NK: Oh, yeah. 1946, '47, things were... I keep talking about there was lack of food. Well, farmers, if they grow rice, each year, the government will say, "For each acre, you have to produce so much rice." And then they have to sell that to the government and, in turn, the government will ration that out. They had a rationing system. And so they would ration that out to the rest of the cities and such, whether it was a city or (in the) villages or wherever. But the farmers, naturally, they don't want to give their... sell their rice then to the government because they paid very low prices for it. But, (in turn), what they would do is they would pool a little bit of (that rice) and kind of hide it, and have a stash of their own, you might say. And so what the farmers did was these people from the city would come out to the country and buy the rice, vegetables, foodstuffs, from the farmers that were stashing these things waiting for these people to come to buy it. And this was the black market system that existed, and a lot of the people that were in the black market business were Koreans that were... came to Japan or forced to come to Japan during the war. And they were rough and tumble people that got on the train, came out to the villages in the country and bought up the stuff, take it back to the city and double the price and sell it. That was the way of living for people. Food was available if you had the money, okay, so there's a distinction there between not having food and, yes, the food is there, but it's just a matter of money.
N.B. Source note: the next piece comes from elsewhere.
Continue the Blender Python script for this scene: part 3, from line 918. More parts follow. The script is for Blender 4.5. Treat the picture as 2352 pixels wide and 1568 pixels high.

BN: The other thing I wanted to ask you about was, you had the one sister, Chiyeko, who had stayed in Japan throughout. What became of her?

NK: Okay, Chiyeko stayed in Japan during the war, stayed with my grandmother. During the war she got married to a Japanese citizen, and he was also in Shiga-ken, but at the northern tip of the prefecture. They had one child who grew up and moved to Kyoto, and at Kyoto he was... worked as a conductor on the train from Kyoto to Osaka, the Kansai airport. They had a special train running back and forth to accommodate the people on the train and airplane. Chiyeko got divorced from this person, and in Japan, a divorce is a very no-no thing. But she couldn't take it anymore, so she divorced him and then I worked out papers and got my... in fact, once I settled down and got over here, I brought back my mother, my sister Chiyeko, and paperwork also for my brother and his family, and got them all back to the United States. This happened between (1946) to 1958. In that period, that all had transpired.